• Written instruction:
Copy every line, leaving nothing out and adding nothing.

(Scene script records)

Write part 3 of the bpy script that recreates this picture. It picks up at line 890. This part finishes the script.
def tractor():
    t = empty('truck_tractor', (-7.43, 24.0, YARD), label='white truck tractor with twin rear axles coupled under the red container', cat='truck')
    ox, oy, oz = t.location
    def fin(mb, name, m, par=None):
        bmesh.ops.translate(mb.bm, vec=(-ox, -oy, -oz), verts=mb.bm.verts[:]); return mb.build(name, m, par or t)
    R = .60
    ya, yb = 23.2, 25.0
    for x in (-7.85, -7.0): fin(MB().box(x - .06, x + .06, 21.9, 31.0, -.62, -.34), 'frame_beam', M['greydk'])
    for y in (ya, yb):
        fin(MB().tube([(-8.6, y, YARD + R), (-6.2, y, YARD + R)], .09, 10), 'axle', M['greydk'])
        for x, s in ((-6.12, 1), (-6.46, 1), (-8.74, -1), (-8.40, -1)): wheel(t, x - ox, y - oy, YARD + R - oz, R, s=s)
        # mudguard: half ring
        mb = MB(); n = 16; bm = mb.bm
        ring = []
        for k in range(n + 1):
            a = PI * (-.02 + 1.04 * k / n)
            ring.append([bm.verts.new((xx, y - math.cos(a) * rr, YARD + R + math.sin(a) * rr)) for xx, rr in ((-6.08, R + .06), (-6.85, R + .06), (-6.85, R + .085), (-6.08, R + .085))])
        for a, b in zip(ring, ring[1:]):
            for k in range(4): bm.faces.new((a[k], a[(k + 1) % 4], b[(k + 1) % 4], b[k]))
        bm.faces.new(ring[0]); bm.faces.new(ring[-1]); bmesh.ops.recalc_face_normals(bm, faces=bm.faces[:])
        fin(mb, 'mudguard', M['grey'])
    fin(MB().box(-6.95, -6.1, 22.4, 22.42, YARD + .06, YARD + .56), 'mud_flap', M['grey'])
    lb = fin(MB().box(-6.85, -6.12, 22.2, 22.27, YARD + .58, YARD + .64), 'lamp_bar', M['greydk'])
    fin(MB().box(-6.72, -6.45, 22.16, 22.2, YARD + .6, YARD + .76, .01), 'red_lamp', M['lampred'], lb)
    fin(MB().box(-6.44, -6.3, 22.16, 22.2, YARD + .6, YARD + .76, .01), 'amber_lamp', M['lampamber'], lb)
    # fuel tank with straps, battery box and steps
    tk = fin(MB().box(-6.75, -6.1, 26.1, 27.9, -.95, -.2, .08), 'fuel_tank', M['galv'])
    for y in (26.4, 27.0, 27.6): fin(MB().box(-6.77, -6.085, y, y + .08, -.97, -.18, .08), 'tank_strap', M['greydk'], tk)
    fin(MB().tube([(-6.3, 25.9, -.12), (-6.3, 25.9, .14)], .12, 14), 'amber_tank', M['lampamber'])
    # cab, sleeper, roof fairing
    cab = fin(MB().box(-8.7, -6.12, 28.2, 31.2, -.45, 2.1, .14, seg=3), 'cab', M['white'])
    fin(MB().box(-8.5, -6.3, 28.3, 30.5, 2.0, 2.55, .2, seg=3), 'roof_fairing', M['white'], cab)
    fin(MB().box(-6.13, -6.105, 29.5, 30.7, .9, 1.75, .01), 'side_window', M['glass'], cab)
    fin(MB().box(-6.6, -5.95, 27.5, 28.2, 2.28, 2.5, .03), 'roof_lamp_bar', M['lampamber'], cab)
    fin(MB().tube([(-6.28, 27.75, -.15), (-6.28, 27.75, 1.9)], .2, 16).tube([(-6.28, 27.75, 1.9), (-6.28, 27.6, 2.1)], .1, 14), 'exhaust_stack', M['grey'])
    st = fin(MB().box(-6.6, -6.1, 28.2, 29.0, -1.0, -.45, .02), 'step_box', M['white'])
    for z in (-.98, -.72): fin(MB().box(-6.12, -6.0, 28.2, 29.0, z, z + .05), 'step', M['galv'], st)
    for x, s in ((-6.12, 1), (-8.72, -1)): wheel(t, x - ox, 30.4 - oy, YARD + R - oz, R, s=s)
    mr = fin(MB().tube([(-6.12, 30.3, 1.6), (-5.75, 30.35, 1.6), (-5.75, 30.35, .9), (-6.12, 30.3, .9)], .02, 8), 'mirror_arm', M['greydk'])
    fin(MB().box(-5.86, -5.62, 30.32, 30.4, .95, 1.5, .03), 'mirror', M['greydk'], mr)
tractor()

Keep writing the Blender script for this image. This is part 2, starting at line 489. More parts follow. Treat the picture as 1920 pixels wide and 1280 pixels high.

• Answer to this task:
Write part 3 of the bpy script that recreates this picture. It picks up at line 890. This part finishes the script.
def tractor():
    t = empty('truck_tractor', (-7.43, 24.0, YARD), label='white truck tractor with twin rear axles coupled under the red container', cat='truck')
    ox, oy, oz = t.location
    def fin(mb, name, m, par=None):
        bmesh.ops.translate(mb.bm, vec=(-ox, -oy, -oz), verts=mb.bm.verts[:]); return mb.build(name, m, par or t)
    R = .60
    ya, yb = 23.2, 25.0
    for x in (-7.85, -7.0): fin(MB().box(x - .06, x + .06, 21.9, 31.0, -.62, -.34), 'frame_beam', M['greydk'])
    for y in (ya, yb):
        fin(MB().tube([(-8.6, y, YARD + R), (-6.2, y, YARD + R)], .09, 10), 'axle', M['greydk'])
        for x, s in ((-6.12, 1), (-6.46, 1), (-8.74, -1), (-8.40, -1)): wheel(t, x - ox, y - oy, YARD + R - oz, R, s=s)
        # mudguard: half ring
        mb = MB(); n = 16; bm = mb.bm
        ring = []
        for k in range(n + 1):
            a = PI * (-.02 + 1.04 * k / n)
            ring.append([bm.verts.new((xx, y - math.cos(a) * rr, YARD + R + math.sin(a) * rr)) for xx, rr in ((-6.08, R + .06), (-6.85, R + .06), (-6.85, R + .085), (-6.08, R + .085))])
        for a, b in zip(ring, ring[1:]):
            for k in range(4): bm.faces.new((a[k], a[(k + 1) % 4], b[(k + 1) % 4], b[k]))
        bm.faces.new(ring[0]); bm.faces.new(ring[-1]); bmesh.ops.recalc_face_normals(bm, faces=bm.faces[:])
        fin(mb, 'mudguard', M['grey'])
    fin(MB().box(-6.95, -6.1, 22.4, 22.42, YARD + .06, YARD + .56), 'mud_flap', M['grey'])
    lb = fin(MB().box(-6.85, -6.12, 22.2, 22.27, YARD + .58, YARD + .64), 'lamp_bar', M['greydk'])
    fin(MB().box(-6.72, -6.45, 22.16, 22.2, YARD + .6, YARD + .76, .01), 'red_lamp', M['lampred'], lb)
    fin(MB().box(-6.44, -6.3, 22.16, 22.2, YARD + .6, YARD + .76, .01), 'amber_lamp', M['lampamber'], lb)
    # fuel tank with straps, battery box and steps
    tk = fin(MB().box(-6.75, -6.1, 26.1, 27.9, -.95, -.2, .08), 'fuel_tank', M['galv'])
    for y in (26.4, 27.0, 27.6): fin(MB().box(-6.77, -6.085, y, y + .08, -.97, -.18, .08), 'tank_strap', M['greydk'], tk)
    fin(MB().tube([(-6.3, 25.9, -.12), (-6.3, 25.9, .14)], .12, 14), 'amber_tank', M['lampamber'])
    # cab, sleeper, roof fairing
    cab = fin(MB().box(-8.7, -6.12, 28.2, 31.2, -.45, 2.1, .14, seg=3), 'cab', M['white'])
    fin(MB().box(-8.5, -6.3, 28.3, 30.5, 2.0, 2.55, .2, seg=3), 'roof_fairing', M['white'], cab)
    fin(MB().box(-6.13, -6.105, 29.5, 30.7, .9, 1.75, .01), 'side_window', M['glass'], cab)
    fin(MB().box(-6.6, -5.95, 27.5, 28.2, 2.28, 2.5, .03), 'roof_lamp_bar', M['lampamber'], cab)
    fin(MB().tube([(-6.28, 27.75, -.15), (-6.28, 27.75, 1.9)], .2, 16).tube([(-6.28, 27.75, 1.9), (-6.28, 27.6, 2.1)], .1, 14), 'exhaust_stack', M['grey'])
    st = fin(MB().box(-6.6, -6.1, 28.2, 29.0, -1.0, -.45, .02), 'step_box', M['white'])
    for z in (-.98, -.72): fin(MB().box(-6.12, -6.0, 28.2, 29.0, z, z + .05), 'step', M['galv'], st)
    for x, s in ((-6.12, 1), (-8.72, -1)): wheel(t, x - ox, 30.4 - oy, YARD + R - oz, R, s=s)
    mr = fin(MB().tube([(-6.12, 30.3, 1.6), (-5.75, 30.35, 1.6), (-5.75, 30.35, .9), (-6.12, 30.3, .9)], .02, 8), 'mirror_arm', M['greydk'])
    fin(MB().box(-5.86, -5.62, 30.32, 30.4, .95, 1.5, .03), 'mirror', M['greydk'], mr)
tractor()

Keep writing the Blender script for this image. This is part 2, starting at line 489. More parts follow. Treat the picture as 1920 pixels wide and 1280 pixels high.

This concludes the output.